There are problems with Aristotle’s and Russell’s classificational systems that arise from them excluding contradiction. Hegel’s solution is productive contradiction. Deleuze’s solution is non-oppositional difference. Deleuze can criticize Hegel for not escaping the limitations of representation, and Hegel can criticize Deleuze’s notion of essence.

Brief Summary:

In Aristotle’s and Russell’s systems of classification, there are deep-rooted problems arising from their use of a deficient concept of difference. They disallow contradiction, which leads to inconsistencies in their systems, and their solutions only further reveal the insufficiencies of the systems’ structures.  Deleuze and Hegel offer solutions. Hegel makes use of a productive opposition, and Deleuze has a non-oppositional sort of difference. We will later see that Deleuze argues that Hegel (unlike with Deleuze’s transcendental notion of difference) still does not escape the limitations in the representationalist paradigm. But Hegel might reply by critiquing Deleuze’s notion of essence as for example in the case of the virtual. The next chapter will be about Bergson.



Previously we saw how Hegel takes up Zeno’s method of finding self contradiction in a concept, and Hegel takes this process further to show how a concept’s self-contradiction, through aufhebung, can lead productively to a new concept. So being, in its pure indeterminacy, is indistinguishable from nothingness. The two vanish into each other and produce becoming. This means that self-contradiction and pure indeterminacy at the most basic level of the system is not a problem as it is for Aristotle’s and Russell’s systems; in fact, it is one of its strengths, because Hegel is able to have a whole consistent system that can explain change, where Aristotle and Russell cannot.

Now Somers-Hall concludes chapter 2. In this chapter, he showed that one of the problems with representational logic’s structure is that it limits the degree to which the world can be thought as a coherent totality. For Deleuze this is because their systems use a deficient concept of difference. Hegel and Deleuze each offer us their own solutions. Hegel proposes a radical concept of productive opposition, and Deleuze offers a non-oppositional sort of difference. In the next part, Somers-Hall will examine the logics behind these concepts.
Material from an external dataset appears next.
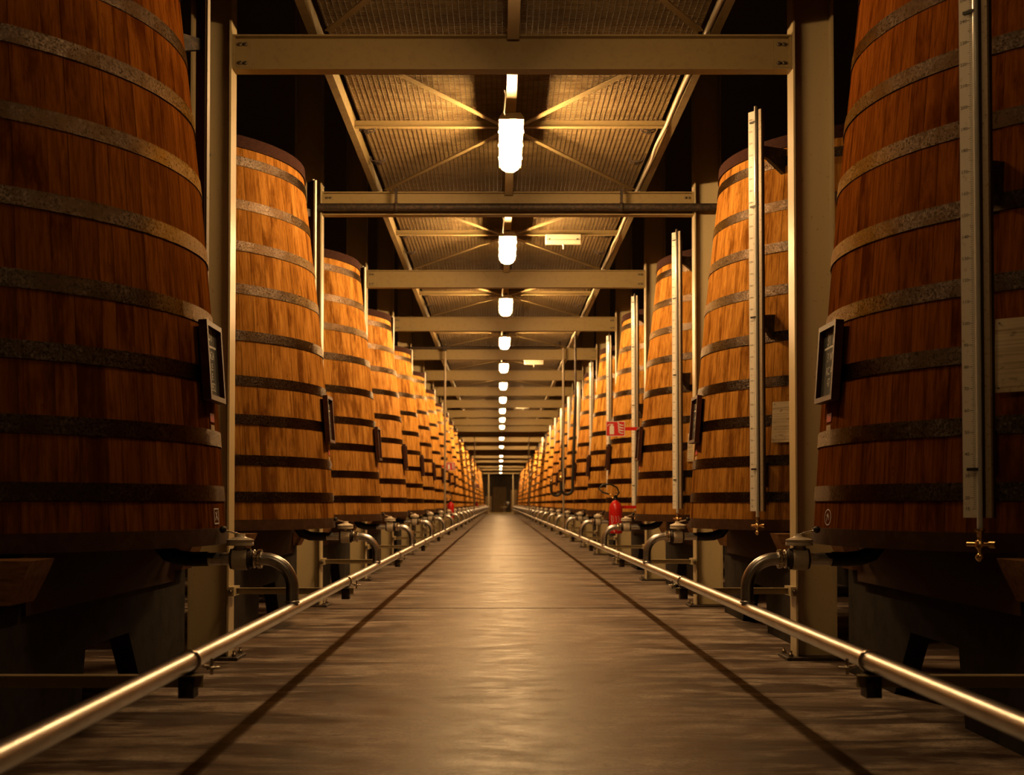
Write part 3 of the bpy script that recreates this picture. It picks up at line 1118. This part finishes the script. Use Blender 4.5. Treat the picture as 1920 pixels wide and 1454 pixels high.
# ------------------------------------------------------------------ stainless mains, risers, valves
PRD_ = .035
for side in ('left', 'right'):
    X = PL if side == 'left' else PR
    s = -1 if side == 'left' else 1
    t = thing('main_pipe', 'long stainless product pipe with upright branches along the %s of the aisle' % side, 'pipe', (X, 0, PIPE_Z))
    seg = MB().tube([(0, 0, 0), (0, BAY - .004, 0)], PRD_, 20).mesh('pipe_length', STEEL)
    y0 = COL_Y[0]
    for i in range(len(COL_Y) + 1):
        yy = y0 + BAY * i
        if yy + BAY <= 145.5:
            put('pipe_length', seg, t, (0, yy + .002, 0))
    cl = MB().lathe([(.034, -.009), (.0405, -.009), (.0405, -.009), (.043, -.003), (.043, .003), (.0405, .009), (.0405, .009), (.034, .009)], 24, Matrix.Rotation(pi / 2, 4, 'X'), cap=False).mesh('clamp', STEEL_BRIGHT)
    wn = MB().tube([(-s * .045, .02, -.02), (-s * .075, .045, -.03)], .006, 8).tube([(-s * .072, .04, -.055), (-s * .072, .04, .005)], .006, 8)
    wn.ball((-s * .074, .042, -.03), .010, 8).tube([(-s * .06, .02, -.03), (-s * .10, .055, -.03)], .005, 8)
    wn = wn.mesh('wing_nut', STEEL_BRIGHT)
    for y in COL_Y[:-1]:
        c = put('clamp', cl, t, (0, y + .04, 0))
        if y < 30:
            put('wing_nut', wn, c)
    # branch: up from the main, bend towards the tun
    R = .155
    zt = .275
    path = [(0, 0, .02), (0, 0, zt - R)] + arc((s * R, 0, zt - R), R, pi if s > 0 else 0, pi / 2, 10, 'xz')[1:]
    path += [(s * (R + .012), 0, zt)]
    rb = MB().tube(path, PRD_, 20)
    rb = rb.mesh('branch', STEEL)
    fl = MB().lathe([(.037, .034), (.042, .034), (.040, .046), (.036, .046)], 20, cap=False).mesh('weld_collar', STEEL)
    for k in range(len(TUN_Y)):
        b = put('branch', rb, t, (0, TUN_Y[k], 0))
        if k < 8:
            put('weld_collar', fl, b)

    # drain valve between branch and tun
    RX = Matrix.Rotation(pi / 2, 4, 'Y') if s > 0 else Matrix.Rotation(-pi / 2, 4, 'Y')
    V = {}
    V['union'] = MB().lathe([(.036, 0), (.052, 0), (.052, 0), (.054, .010), (.052, .022), (.052, .022), (.044, .024), (.044, .036), (.044, .036), (.052, .038), (.052, .045), (.036, .047)], 20, RX, cap=False).mesh('union', STEEL_BRIGHT)
    V['gland'] = MB().lathe([(.036, .045), (.046, .047), (.046, .060), (.046, .060), (.058, .062), (.058, .078)], 20, RX, cap=False).mesh('gland', DARK_IRON)
    V['body'] = MB().lathe([(.040, .078), (.058, .078), (.058, .078), (.061, .083), (.061, .083), (.061, .155), (.061, .155), (.058, .160), (.058, .160), (.040, .160)], 24, RX).mesh('body', CAST)
    V['ring'] = MB().lathe([(.040, .16), (.056, .161), (.056, .172), (.056, .172), (.042, .176)], 20, RX, cap=False).mesh('gland', DARK_IRON)
    V['stub'] = MB().tube([(s * .165, 0, 0), (s * .305, 0, 0)], .034, 20).mesh('stub', STEEL)
    m = MB()
    m.lathe([(.034, .050), (.034, .072), (.034, .072), (.074, .074), (.074, .074), (.074, .088), (.074, .088), (.070, .091), (.074, .094), (.074, .106), (.074, .106), (.052, .114), (.052, .114), (.028, .122), (.026, .138)], 24,
            Matrix.Translation((s * .12, 0, 0)))
    V['bonnet'] = m.mesh('bonnet', CAST)
    h = MB().tube([(s * .12, 0, .128), (s * .135, -.02, .140), (s * .20, -.05, .158)], .006, 8)
    V['lever'] = h.mesh('lever', STEEL_BRIGHT)
    V['knob'] = MB().ball((s * .205, -.052, .162), .020, 12).mesh('knob', RUBBER)
    ho = [(s * .295, 0, 0), (s * .38, 0, -.002), (s * .45, 0, .004), (s * .52, 0, .030), (s * .55, 0, .075), (s * .555, 0, .10)]
    V['hose'] = MB().tube(ho, .044, 16, rs=[.040, .040, .042, .044, .046, .048]).mesh('rubber_elbow', RUBBER)
    for k in range(len(TUN_Y)):
        vt = thing('drain_valve', 'cream bodied drain valve with lever under the %s tun of the %s row' % (ORD[k], side), 'valve',
                   (X + s * (R + .012), TUN_Y[k], PIPE_Z + zt), 0, 'drain valves of the %s row' % side)
        put('union', V['union'], vt)
        put('body', V['body'], vt)
        put('bonnet', V['bonnet'], vt)
        put('stub', V['stub'], vt)
        put('rubber_elbow', V['hose'], vt)
        if k < 10:
            put('gland', V['gland'], vt)
            put('gland', V['ring'], vt)
            lv = put('lever', V['lever'], vt)
            put('knob', V['knob'], lv)
        tilt = (0.0, .05, -.06, .03)[k % 4]
        vt.rotation_euler = (tilt, 0, 0)

    # arms that carry the main from the columns
    CX = CL if side == 'left' else CR
    gap = abs(CX - X)
    am = MB()
    am.box(0, gap + .06, -.004, .0, -.048, -.004).box(0, gap + .06, -.036, .0, -.004, .0)
    if s > 0:
        am = None
        am = MB().box(-gap - .06, 0, -.004, 0, -.048, -.004).box(-gap - .06, 0, -.036, 0, -.004, 0)
    am = am.mesh('arm', PAINT)
    sd = MB().box(-.028, .028, -.05, .03, -.085, 0).mesh('saddle', DARK_IRON)
    jaw = MB().box(-.02, .09, .0, .03, -.03, .01).box(-.045, .0, -.13, .09, -.055, .012).mesh('jaw', PAINT)
    if s < 0:
        jaw = MB().box(0, .045, -.13, .09, -.055, .012).mesh('jaw', PAINT)
    else:
        jaw = MB().box(-.045, 0, -.13, .09, -.055, .012).mesh('jaw', PAINT)
    nut = MB().lathe([(.02, 0), (.02, .02), (.02, .02), (.011, .02), (.011, .04)], 6, Matrix.Rotation(pi / 2, 4, 'X')).mesh('nut', BOLT)
    for i, y in enumerate(COL_Y[:-1]):
        bt = thing('pipe_bracket', 'thin cream arm holding the %s main pipe, %s from the camera' % (side, ORD[i]), 'bracket',
                   (CX, y, PIPE_Z - PRD_ - .008), 0, 'pipe arms on the %s' % side)
        put('arm', am, bt)
        put('saddle', sd, bt, (-s * gap, .03, 0))
        put('jaw', jaw, bt)
        if i < 9:
            put('nut', nut, bt, (-s * .022, -.13, -.02))


# ------------------------------------------------------------------ overhead and drop pipes
t = thing('cross_pipe', 'dark pipe crossing the aisle just before the second cross beam', 'pipe', (0, 14.70, 4.43))
MB().tube([(-2.15, 0, 0), (2.45, 0, 0)], .043, 16).build('pipe_run', DARK_IRON, t)
for x in (-1.15, 1.35):
    MB().lathe([(.046, -.02), (.052, -.02), (.052, .02), (.046, .02)], 16, Matrix.Translation((x, 0, 0)) @ Matrix.Rotation(pi / 2, 4, 'Y'), cap=False).build('sleeve', DARK_IRON, t)
    MB().box(x - .015, x + .015, -.012, .012, .04, .20).build('hanger', DARK_IRON, t)
t = thing('bridge_pipe', 'thin steel pipe rising from the left main and crossing over the aisle', 'pipe', (0, 29.70, 0))
MB().tube([(-1.22, 0, PIPE_Z), (-1.22, 0, 4.70)], .022, 12).build('upright', CHANNEL, t)
MB().tube([(-2.0, 0, 4.62)] + [(1.25, 0, 4.62)] + arc((1.25, 0, 4.70), .08, -pi / 2, 0, 5, 'xz') + [(1.33, 0, 4.95)], .03, 12).build('crossing', DARK_IRON, t)
MB().box(-1.26, -1.18, -.04, .04, 4.55, 4.68).build('pipe_tie', DARK_IRON, t)
t = thing('drop_pipe', 'thin upright steel pipe at the right edge of the aisle by the crossing pipe', 'pipe', (1.42, 29.72, 0))
MB().tube([(0, 0, PIPE_Z), (0, 0, 4.62)], .022, 12).build('upright', CHANNEL, t)
MB().box(-.05, .05, -.05, .05, PIPE_Z - .06, PIPE_Z + .03).build('foot', DARK_IRON, t)
t = thing('drop_pipe', 'thin upright steel pipe at the right edge of the aisle, far down the row', 'pipe', (1.42, 64.7, 0))
MB().tube([(0, 0, PIPE_Z), (0, 0, 4.62)], .03, 10).build('upright', CHANNEL, t)
t = thing('drop_pipe', 'thin upright steel pipe at the left edge of the aisle, far down the row', 'pipe', (-1.22, 64.7, 0))
MB().tube([(0, 0, PIPE_Z), (0, 0, 4.62)], .03, 10).build('upright', CHANNEL, t)
for x, nm in ((-1.2, 'left'), (1.45, 'right')):
    t = thing('end_post', 'slim pale post closing the far %s end of the pipes' % nm, 'post', (x, 145.6, 0))
    MB().box(-.06, .06, -.06, .06, 0, 4.6).build('post', PAINT, t)
for i, (x, y) in enumerate(((1.46, 31.6), (1.50, 27.4))):
    t = thing('filling_hose', 'dark hanging filling hose with brass nozzle on the right, %s' % ('farther one' if i == 0 else 'nearer one'), 'hose', (x, y, 0), 0, 'filling hoses on the right')
    p = [(0.06, 0, 3.35), (.03, 0, 2.4), (0, 0, 1.6)] + arc((-.12, 0, 1.45), .12, 0, -pi, 8, 'xz') + [(-.24, 0, 1.6)]
    MB().tube(p, .032, 12).build('hose', RUBBER, t)
    MB().lathe([(.036, 0), (.036, .05), (.045, .05), (.045, .09), (.02, .10), (.02, .2)], 12, Matrix.Translation((-.24, 0, 1.6))).build('nozzle', BRASS, t)
    MB().tube([(.06, 0, 3.35), (.06, .0, 4.62)], .024, 10).build('upright', DARK_IRON, t)

# ------------------------------------------------------------------ fire signs and extinguishers
def flames(m, M):
    for i in range(4):
        z = .062 - i * .040
        q = [(.035 + .012 * i * .4, z + .030), (.05, z + .006), (.075, z - .008), (.112, z - .010)]
        m.stroke(q, .014, 'y', -.0035 - i * .0001, M)
        m.stroke([(.05, z + .012), (.085, z - .002)], .008, 'y', -.0038, M)


def fire_point(side, y, k, col):
    s = -1 if side == 'left' else 1
    X = 1.713 if side == 'right' else -1.46
    CX = CR if side == 'right' else CL
    yy = y - .17
    t = thing('fire_sign', 'red fire extinguisher sign on a red arm, %s' % col, 'sign', (X, yy, 2.25), 0, 'fire extinguisher signs')
    MB().box(-.139, .139, 0, .004, -.111, .111).build('sign_panel', RED_SIGN, t)
    m = MB()
    for q in ([(-.139, .111), (.139, .111), (.139, .104), (-.139, .104)], [(-.139, -.104), (.139, -.104), (.139, -.111), (-.139, -.111)],
              [(-.139, .104), (-.132, .104), (-.132, -.104), (-.139, -.104)], [(.132, .104), (.139, .104), (.139, -.104), (.132, -.104)]):
        m.poly(q[::-1], 'y', -.002)
    m.poly([(-.088, -.082), (-.022, -.082), (-.022, .035), (-.032, .047), (-.045, .052), (-.045, .068), (-.065, .068), (-.065, .052), (-.078, .047), (-.088, .035)], 'y', -.003)
    m.stroke([(-.115, .040), (-.108, .058), (-.085, .068), (-.03, .066)], .009, 'y', -.0032)
    flames(m, None)
    m.build('pictogram', WHITE, t)
    MB().box(min(0, s * (abs(CX - X) - .0)), max(0, s * (abs(CX - X))), .005, .012, -.024, .024).build('arm', RED, t)
    t = thing('extinguisher_bracket', 'red bracket arm holding a fire extinguisher, %s' % col, 'bracket', (CX, yy, 1.09), 0, 'extinguisher brackets')
    MB().box(min(0, -s * (abs(CX - X) - .10)), max(0, -s * (abs(CX - X) - .10)), .12, .13, -.022, .022).build('arm', RED, t)
    MB().box(-s * (abs(CX - X)) - .03, -s * (abs(CX - X)) + .03, .085, .125, -.05, .08).build('hook_plate', RED, t)
    t = thing('fire_extinguisher', 'red fire extinguisher with black hose, %s' % col, 'extinguisher', (X, yy - .005, .70), 0, 'fire extinguishers')
    MB().lathe([(.085, 0), (.098, .012), (.100, .03), (.100, .33), (.096, .39), (.078, .44), (.045, .475), (.030, .49), (.030, .50)], 24).build('cylinder', RED, t)
    m = MB()
    m.lathe([(.032, .495), (.034, .53), (.026, .545), (.026, .56)], 16)
    m.box(-.02, .02, -.12, .02, .555, .570).box(-.02, .02, -.13, .02, .590, .602)
    m.build('valve_head', RUBBER, t)
    m = MB().tube(arc((-.055, -.02, .555), .028, 0, 2 * pi, 12, 'xz'), .006, 6)
    m.build('safety_pin', BRASS, t)
    hp = [(.02, 0, .56), (.05, .0, .60), (.02, 0, .68), (-.08, 0, .73), (-.19, 0, .72), (-.25, 0, .66), (-.19, -.02, .61), (-.10, -.03, .58)]
    MB().tube(hp, .013, 10).build('hose', RUBBER, t)
    m = MB()
    for j in range(3):
        a0 = -pi / 2 - .55 + j * .42
        pts = [(.1012 * cos(a0 + .16 * sin(u * 2.6)), .1012 * sin(a0 + .16 * sin(u * 2.6)), .26 - u * .09) for u in (0, .25, .5, .75, 1)]
        m.tube(pts, .0028, 6)
    pts = [(.1012 * cos(-pi / 2 - .75 + .5 * u * u), .1012 * sin(-pi / 2 - .75 + .5 * u * u), .27 - .25 * u) for u in (0, .25, .5, .75, 1)]
    m.tube(pts, .005, 6)
    m.build('swoosh_print', WHITE, t)


fire_point('right', COL_Y[4], 0, 'on the right of the aisle')
fire_point('left', COL_Y[8], 1, 'on the left, nearer of the left pair')
fire_point('left', COL_Y[17], 2, 'on the left, far down the row')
This will help us understand Deleuze’s critique of Hegel and as well it will allow us to consider a possible reply by Hegel.

To put it simply, Deleuze will argue that in extending the idea of difference to its absolute limit, that of contradiction, Hegel has not truly escaped from the limitations of the representationalist paradigm. Deleuze, on the contrary, by moving to a transcendental notion of difference, hopes to produce a difference that differs in kind from that of Aristotle and Russell. We will also explore the possible Hegelian response that any notion of essence, even a heterodox notion such as the virtual, necessarily collapses into a moment of seeming (Schein) . In the next chapter, we will analyze Bergson's philosophy of duration, with its implicit critique of judgment as spatialization, in order to begin to highlight the grounds of Deleuze's response to representation. (66)

Somers-Hall, Henry (2012) Hegel, Deleuze, and the Critique of Representation. Dialectics of Negation and Difference. Albany: SUNY.